Is it often two steps forward, one step (or 1.5, 1/8, 1.99) back? Yep. But it is forward (hey, the dinosaurs had 133 million years of evolution on us and they were still eating each other at the end). And artists who engage the Other help get us there
I’m glad Ahmed has Muslim characters in his book. It’s important for the entertainment industry (and publishing) to try to expand the minds of people who may only know Muslims for what they see on the nightly news.
As for the panel, hasn’t de Bodard ever seen Star Trek? The show did a great job of teaching tolerance.
I’m going to echo the others here and say that if noone would ever write “the other” nothing would ever get written.
The spec-fic genres are all about exploration, about the “what if?”. How can you properly do that without, well, exploring?
Then there’s the issue of the lack of diversity in sci-fi and fantasy characters. How will you ever adress that if everyone sticks to writing “what he knows”?
Unless you’re writing an autobiography, you’re writing the other. (And even then, actually, if there are other people in your autobiography.)
Writers who are concerned about this issue can use their work to debunk stereotypes and propaganda.
For me, “attention must be paid,” really sums it up. As writers, we should research well, use empathy, and try to write honestly– and our biases and mistakes will still show up.
I think there’s more grey area in this than many people give it credit for. Yes, writing outside your scope of experiences in difficult, and has many opportunities to mess something up, but if we didn’t try, we wouldn’t learn to understand. We wouldn’t stretch our imaginations and writers or readers, or indeed as people.

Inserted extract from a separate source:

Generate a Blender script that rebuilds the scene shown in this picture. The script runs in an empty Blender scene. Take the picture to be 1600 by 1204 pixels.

To say that we shouldn’t ever even try to write non-human cultures is bull, if you’ll excuse my frank honesty. Nobody should do it because people before us screwed it up? Is creating a non-human offworld culture any different than creating a non-human on-world culture in a fantasy novel? Why are so many people allowed to get away with that, then, but not to write offworlders? Are we allowed to base anything on anything else? Do American fantasy writers have to base their fantasy worlds on modern American culture, because otherwise they risk getting something wrong? To say that writers can’t and shouldn’t do these things is extremely limiting, not to mention insulting because it implies that we’re going to screw it up no matter how hard we try or how well we actually do. At least wait until someone’s guilty of the crime before arresting them!
For me, ‘the other’ could be a white heterosexual male without mental illness or physical impairment. ‘The other’ is what many would consider perfectly normal, average. That doesn’t mean that there’s nothing in their lives I can’t relate to, or that I wouldn’t enjoy reading about them. Just as I can and do enjoy reading about east Asian characters, Muslim characters, characters with disabilities, and characters who aren’t human. And I don’t appreciate being told that I, by default, could never write one of these characters because I’m not one of them either.

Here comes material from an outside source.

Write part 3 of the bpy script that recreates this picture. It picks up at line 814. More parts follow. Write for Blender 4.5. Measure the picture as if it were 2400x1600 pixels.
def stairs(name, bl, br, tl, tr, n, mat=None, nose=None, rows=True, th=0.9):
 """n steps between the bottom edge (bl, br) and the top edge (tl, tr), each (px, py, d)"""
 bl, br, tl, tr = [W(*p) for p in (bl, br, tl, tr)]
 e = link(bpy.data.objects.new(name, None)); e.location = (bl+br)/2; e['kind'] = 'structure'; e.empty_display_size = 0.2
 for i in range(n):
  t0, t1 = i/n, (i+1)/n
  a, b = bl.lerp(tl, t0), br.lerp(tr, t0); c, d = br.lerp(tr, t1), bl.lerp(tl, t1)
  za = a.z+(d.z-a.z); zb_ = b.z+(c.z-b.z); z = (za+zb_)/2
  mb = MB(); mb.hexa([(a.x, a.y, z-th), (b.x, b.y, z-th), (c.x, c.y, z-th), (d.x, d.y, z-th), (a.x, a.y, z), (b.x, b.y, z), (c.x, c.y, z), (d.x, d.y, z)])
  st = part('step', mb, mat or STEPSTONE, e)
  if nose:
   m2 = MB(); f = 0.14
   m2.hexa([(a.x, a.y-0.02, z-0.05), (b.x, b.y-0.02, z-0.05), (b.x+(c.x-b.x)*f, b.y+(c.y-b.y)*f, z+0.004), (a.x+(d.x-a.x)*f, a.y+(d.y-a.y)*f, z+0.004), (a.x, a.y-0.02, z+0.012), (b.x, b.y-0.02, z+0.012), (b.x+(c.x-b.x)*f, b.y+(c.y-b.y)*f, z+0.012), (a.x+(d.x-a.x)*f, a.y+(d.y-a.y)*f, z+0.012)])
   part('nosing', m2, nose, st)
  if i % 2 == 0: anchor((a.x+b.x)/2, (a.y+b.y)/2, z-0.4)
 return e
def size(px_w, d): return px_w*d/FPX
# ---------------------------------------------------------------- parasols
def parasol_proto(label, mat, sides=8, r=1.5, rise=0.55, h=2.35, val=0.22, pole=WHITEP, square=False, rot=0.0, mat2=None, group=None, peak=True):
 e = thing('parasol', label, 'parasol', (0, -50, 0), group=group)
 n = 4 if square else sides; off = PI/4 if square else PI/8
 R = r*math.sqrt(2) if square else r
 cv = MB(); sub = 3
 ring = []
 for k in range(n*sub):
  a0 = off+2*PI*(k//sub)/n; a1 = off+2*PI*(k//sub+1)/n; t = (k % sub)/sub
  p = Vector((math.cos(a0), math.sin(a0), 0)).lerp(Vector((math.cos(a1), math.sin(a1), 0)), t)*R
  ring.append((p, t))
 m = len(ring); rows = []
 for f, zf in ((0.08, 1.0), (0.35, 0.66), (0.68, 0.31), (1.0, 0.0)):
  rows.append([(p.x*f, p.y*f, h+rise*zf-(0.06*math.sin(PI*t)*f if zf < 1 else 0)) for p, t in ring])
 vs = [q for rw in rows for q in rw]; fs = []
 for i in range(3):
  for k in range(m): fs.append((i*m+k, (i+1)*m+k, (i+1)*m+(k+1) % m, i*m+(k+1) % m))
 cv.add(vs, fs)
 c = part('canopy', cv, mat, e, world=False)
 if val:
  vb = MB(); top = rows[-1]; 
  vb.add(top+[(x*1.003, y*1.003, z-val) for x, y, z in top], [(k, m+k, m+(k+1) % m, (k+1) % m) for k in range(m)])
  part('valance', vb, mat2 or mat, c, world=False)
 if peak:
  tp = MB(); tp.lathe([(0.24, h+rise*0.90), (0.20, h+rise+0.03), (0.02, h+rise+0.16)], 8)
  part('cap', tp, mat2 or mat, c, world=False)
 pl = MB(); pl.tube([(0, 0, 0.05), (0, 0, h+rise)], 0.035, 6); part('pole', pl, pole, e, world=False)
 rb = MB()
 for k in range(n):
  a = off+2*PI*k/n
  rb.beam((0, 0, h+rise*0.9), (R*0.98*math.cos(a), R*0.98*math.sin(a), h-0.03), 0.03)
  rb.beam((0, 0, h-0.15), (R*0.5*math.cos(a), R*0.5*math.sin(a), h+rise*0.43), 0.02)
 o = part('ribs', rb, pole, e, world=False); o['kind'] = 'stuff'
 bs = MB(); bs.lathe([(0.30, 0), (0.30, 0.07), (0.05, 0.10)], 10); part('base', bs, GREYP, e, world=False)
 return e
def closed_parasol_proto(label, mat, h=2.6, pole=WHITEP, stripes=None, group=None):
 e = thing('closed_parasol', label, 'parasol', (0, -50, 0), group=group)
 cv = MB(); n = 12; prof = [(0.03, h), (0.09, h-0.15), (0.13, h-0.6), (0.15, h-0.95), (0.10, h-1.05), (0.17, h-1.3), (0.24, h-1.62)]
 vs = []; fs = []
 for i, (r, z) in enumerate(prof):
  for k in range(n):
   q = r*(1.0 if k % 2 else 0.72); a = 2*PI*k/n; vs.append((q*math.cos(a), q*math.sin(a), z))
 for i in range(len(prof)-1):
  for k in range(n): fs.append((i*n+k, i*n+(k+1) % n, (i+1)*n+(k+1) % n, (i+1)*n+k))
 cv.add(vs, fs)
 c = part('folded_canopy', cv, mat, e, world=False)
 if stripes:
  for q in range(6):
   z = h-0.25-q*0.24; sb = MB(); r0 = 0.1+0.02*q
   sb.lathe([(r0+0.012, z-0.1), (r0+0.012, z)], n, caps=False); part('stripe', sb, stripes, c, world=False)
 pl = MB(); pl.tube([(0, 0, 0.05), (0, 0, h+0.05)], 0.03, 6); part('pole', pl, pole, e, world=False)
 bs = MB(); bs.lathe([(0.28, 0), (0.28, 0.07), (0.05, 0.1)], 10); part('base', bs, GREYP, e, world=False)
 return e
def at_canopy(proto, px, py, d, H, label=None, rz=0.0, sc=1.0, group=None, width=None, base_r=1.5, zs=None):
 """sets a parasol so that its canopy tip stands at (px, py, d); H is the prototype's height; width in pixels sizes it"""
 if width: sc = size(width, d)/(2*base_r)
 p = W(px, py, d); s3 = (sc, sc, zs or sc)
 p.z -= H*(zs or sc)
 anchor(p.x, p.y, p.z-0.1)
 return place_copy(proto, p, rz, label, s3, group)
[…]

I’d say it comes down to whether a person does it well. But even that’s subjective. But to say that it just shouldn’t be done is narrow and limiting, and means that above all else, nobody expands, nobody learns, and nobody shares experience. And what is speculative fiction for, if not those things?

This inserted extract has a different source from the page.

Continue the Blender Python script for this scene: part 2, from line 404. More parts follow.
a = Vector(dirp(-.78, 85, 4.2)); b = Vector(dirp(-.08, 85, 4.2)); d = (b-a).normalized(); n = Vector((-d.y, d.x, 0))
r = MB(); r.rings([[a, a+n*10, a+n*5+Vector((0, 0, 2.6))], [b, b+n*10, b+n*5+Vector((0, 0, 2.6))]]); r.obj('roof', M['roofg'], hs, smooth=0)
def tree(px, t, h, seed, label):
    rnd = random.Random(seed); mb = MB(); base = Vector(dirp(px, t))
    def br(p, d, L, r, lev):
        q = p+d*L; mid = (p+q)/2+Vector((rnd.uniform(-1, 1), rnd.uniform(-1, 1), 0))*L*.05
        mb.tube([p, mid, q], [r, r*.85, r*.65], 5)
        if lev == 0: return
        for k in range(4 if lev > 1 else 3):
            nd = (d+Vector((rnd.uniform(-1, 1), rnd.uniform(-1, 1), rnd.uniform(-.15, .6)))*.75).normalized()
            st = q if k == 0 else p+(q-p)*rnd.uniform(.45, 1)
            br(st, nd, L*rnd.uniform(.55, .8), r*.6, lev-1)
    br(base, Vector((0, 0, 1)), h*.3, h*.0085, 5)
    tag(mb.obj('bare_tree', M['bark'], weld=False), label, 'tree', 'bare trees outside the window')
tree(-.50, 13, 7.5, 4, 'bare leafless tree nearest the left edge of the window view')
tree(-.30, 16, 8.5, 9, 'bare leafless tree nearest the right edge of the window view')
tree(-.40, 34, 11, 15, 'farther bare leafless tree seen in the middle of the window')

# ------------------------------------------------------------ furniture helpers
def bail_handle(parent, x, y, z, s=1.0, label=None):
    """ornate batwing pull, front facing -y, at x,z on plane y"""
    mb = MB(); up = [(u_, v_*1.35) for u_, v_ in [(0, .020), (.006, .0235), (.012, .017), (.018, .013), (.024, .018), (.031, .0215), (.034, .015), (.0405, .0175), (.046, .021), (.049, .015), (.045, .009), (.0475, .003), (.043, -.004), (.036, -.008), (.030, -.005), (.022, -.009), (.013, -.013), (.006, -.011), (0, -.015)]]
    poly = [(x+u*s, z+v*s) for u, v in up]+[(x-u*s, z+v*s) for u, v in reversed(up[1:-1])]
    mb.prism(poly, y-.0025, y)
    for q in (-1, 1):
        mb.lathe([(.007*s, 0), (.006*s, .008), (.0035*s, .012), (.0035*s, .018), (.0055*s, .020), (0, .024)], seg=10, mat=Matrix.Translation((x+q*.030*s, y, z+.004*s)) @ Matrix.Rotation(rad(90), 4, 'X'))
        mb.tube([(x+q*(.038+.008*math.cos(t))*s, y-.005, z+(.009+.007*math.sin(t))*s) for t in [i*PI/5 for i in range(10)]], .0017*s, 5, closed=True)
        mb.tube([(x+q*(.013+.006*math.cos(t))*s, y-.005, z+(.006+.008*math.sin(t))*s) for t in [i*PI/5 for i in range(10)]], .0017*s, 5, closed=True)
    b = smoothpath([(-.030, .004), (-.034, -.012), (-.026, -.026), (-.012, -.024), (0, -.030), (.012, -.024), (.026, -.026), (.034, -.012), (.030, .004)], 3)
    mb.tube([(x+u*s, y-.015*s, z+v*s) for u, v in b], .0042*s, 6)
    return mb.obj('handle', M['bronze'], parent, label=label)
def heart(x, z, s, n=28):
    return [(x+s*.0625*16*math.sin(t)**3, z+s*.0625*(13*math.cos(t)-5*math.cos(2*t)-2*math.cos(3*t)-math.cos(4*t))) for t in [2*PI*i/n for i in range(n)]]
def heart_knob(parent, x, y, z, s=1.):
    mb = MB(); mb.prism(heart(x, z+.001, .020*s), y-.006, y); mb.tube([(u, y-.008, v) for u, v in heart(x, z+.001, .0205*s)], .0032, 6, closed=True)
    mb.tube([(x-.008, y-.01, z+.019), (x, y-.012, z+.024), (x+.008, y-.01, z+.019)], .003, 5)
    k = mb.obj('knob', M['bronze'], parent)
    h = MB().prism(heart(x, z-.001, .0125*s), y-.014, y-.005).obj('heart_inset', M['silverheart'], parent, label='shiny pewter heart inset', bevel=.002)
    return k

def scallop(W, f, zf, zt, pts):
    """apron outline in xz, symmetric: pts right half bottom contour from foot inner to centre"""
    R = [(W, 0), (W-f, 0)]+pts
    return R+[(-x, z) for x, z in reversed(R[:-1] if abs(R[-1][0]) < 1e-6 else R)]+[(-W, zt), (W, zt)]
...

Seth,if you live in the USA, you win a book of your choice from our stacks.
Please contact me (Marion) with your choice and a US address. Happy reading!
I identify as straight and I just wrote a story focusing on an LGBT relationship. I was surprised, on one hand, by how natural it felt to write about this relationship. “Love is love,” as people say. On the other hand, I was worried that I might write insensitively or unrealistically about this couple, or even that my decision to write these characters might be seen as co-opting a narrative that isn’t my own. Still, as Kat pointed out, everyone is the Other to us.